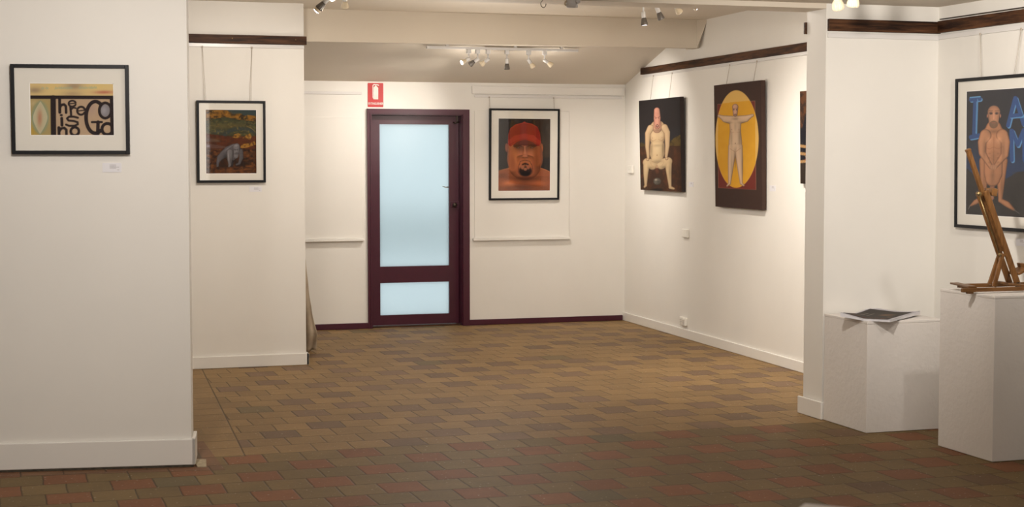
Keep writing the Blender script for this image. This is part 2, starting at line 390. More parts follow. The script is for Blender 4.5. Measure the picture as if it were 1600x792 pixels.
# ceiling beam with a slanted right end
mb = MB()
xe0, xe1 = 5.99, 6.06
mb.prism([(-.6, 2.590), (5.98, 2.628), (5.98, 2.90), (-.6, 2.90)], 13.06, 13.16, (0, 2, 1))
cw = W_RIGHT.at(1105, 28); cw = W_RIGHT.pt(cw[0], -.01, 2.89); dw = W_RIGHT.at(1090, 74.5); dw = W_RIGHT.pt(dw[0], -.01, 2.630)
mb.add([(5.98, 13.06, 2.628), (5.98, 13.06, 2.90), tuple(cw), tuple(dw), (5.98, 13.3, 2.628), (5.98, 13.3, 2.90), (6.06, 13.3, 2.90), (6.06, 13.3, 2.632)],
       [(0, 1, 2), (0, 2, 3), (0, 3, 7, 4), (4, 7, 6, 5), (1, 5, 6, 2), (2, 6, 7, 3), (0, 4, 5, 1)])
struct(mb.build('trim_2', M['ceil']), 'white painted ceiling beam crossing the rear room')

mb = MB(); wallbox(mb, W_LEFT, 0, W_LEFT.L, -.24, 0, 0, 2.75); struct(mb.build('wall_left', M['wall']), 'large blank white wall with the lettering picture')
mb = MB(); wallbox(mb, W_COL, 0, W_COL.L, -.2, 0, 0, Z_FAR + .02); struct(mb.build('wall_left_rear', M['wall']), 'short white wall carrying the ape picture')
mb = MB(); mb.box((-.7, 8.9, 0), (-.5, 15.3, 3.)); struct(mb.build('wall_left_far', M['wall']))
mb = MB(); mb.box((-3.2, -2.2, 0), (-3.0, 9.5, 2.8)); struct(mb.build('wall_left_front', M['wall']))
mb = MB(); mb.box((-3.2, -2.2, 0), (6.0, -2.0, 2.8)); struct(mb.build('wall_behind', M['wall']))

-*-

Reproduce the whole listing above word for word, but not its pictures.

• **ANSWER TO THIS TASK**:
Keep writing the Blender script for this image. This is part 2, starting at line 390. More parts follow. The script is for Blender 4.5. Measure the picture as if it were 1600x792 pixels.
# ceiling beam with a slanted right end
mb = MB()
xe0, xe1 = 5.99, 6.06
mb.prism([(-.6, 2.590), (5.98, 2.628), (5.98, 2.90), (-.6, 2.90)], 13.06, 13.16, (0, 2, 1))
cw = W_RIGHT.at(1105, 28); cw = W_RIGHT.pt(cw[0], -.01, 2.89); dw = W_RIGHT.at(1090, 74.5); dw = W_RIGHT.pt(dw[0], -.01, 2.630)
mb.add([(5.98, 13.06, 2.628), (5.98, 13.06, 2.90), tuple(cw), tuple(dw), (5.98, 13.3, 2.628), (5.98, 13.3, 2.90), (6.06, 13.3, 2.90), (6.06, 13.3, 2.632)],
       [(0, 1, 2), (0, 2, 3), (0, 3, 7, 4), (4, 7, 6, 5), (1, 5, 6, 2), (2, 6, 7, 3), (0, 4, 5, 1)])
struct(mb.build('trim_2', M['ceil']), 'white painted ceiling beam crossing the rear room')

mb = MB(); wallbox(mb, W_LEFT, 0, W_LEFT.L, -.24, 0, 0, 2.75); struct(mb.build('wall_left', M['wall']), 'large blank white wall with the lettering picture')
mb = MB(); wallbox(mb, W_COL, 0, W_COL.L, -.2, 0, 0, Z_FAR + .02); struct(mb.build('wall_left_rear', M['wall']), 'short white wall carrying the ape picture')
mb = MB(); mb.box((-.7, 8.9, 0), (-.5, 15.3, 3.)); struct(mb.build('wall_left_far', M['wall']))
mb = MB(); mb.box((-3.2, -2.2, 0), (-3.0, 9.5, 2.8)); struct(mb.build('wall_left_front', M['wall']))
mb = MB(); mb.box((-3.2, -2.2, 0), (6.0, -2.0, 2.8)); struct(mb.build('wall_behind', M['wall']))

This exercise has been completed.